28. In the present case the Company contends that the conditions precedent for the assumption of jurisdiction under Section 34 were not satisfied and come to the court at the earliest opportunity. There is nothing in its conduct which would justify the refusal of proper relief under Article 226. When the Constitution confers on the High Courts the power to give relief it becomes the duty of the courts to give such relief in fit cases and the courts would be failing to perform their duty if relief is refused without adequate reasons. In the present case we can find no reason for which relief should be refused.

29. We have therefore come to the conclusion that the Company was entitled to an order directing the Income Tax Officer not to take any action on the basis of the three impugned notices.”
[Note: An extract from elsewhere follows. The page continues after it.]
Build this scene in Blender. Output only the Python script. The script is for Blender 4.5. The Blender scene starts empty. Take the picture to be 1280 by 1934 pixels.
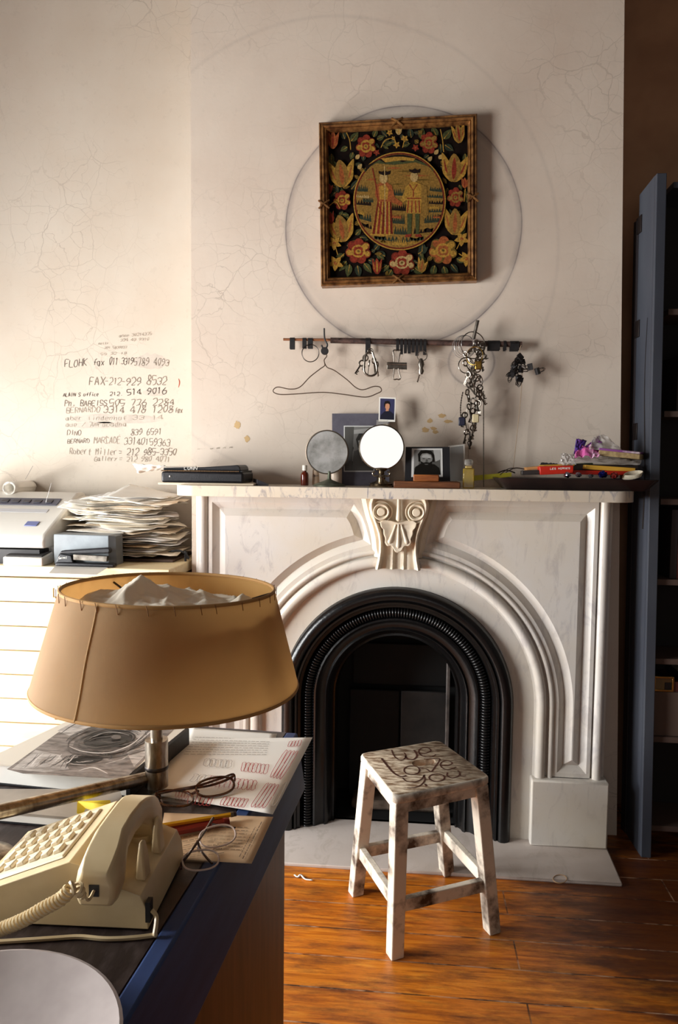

9. Therefore, when the proceedings are found to be without jurisdiction the existence of an alternative remedy is not a bar for granting relief under Article 226 of the Constitution of India. It becomes our duty to grant relief when we are convinced that the proceedings are without jurisdiction. We accordingly set aside the judgment of the learned Single Judge. Applying the principle in Calcutta Discount Company (supra), we quash Exts.P1, P4 & P6 and hold that the appellant was entitled to claim deduction under Section 10 (10C) (viii) of the Income Tax Act and relief under Section 89 (1) (as the provision stood at the relevant point of time) in respect of amounts received by him under the voluntary retirement scheme. We direct that if any amounts have been paid by the appellant pursuant to demands which arose on account of denial of deduction under Section 10 (10C) (viii) and relief under Section 89 (1) of the Income Tax Act, such amounts shall be refunded to the appellant within a period of 2 months from the date of receipt of a copy of this judgment.

Before parting with this case, we place on record our sincere appreciation for the extremely fair submissions of the Learned Counsel for the Income Tax Department. The writ appeal is allowed in the manner indicated above. No costs.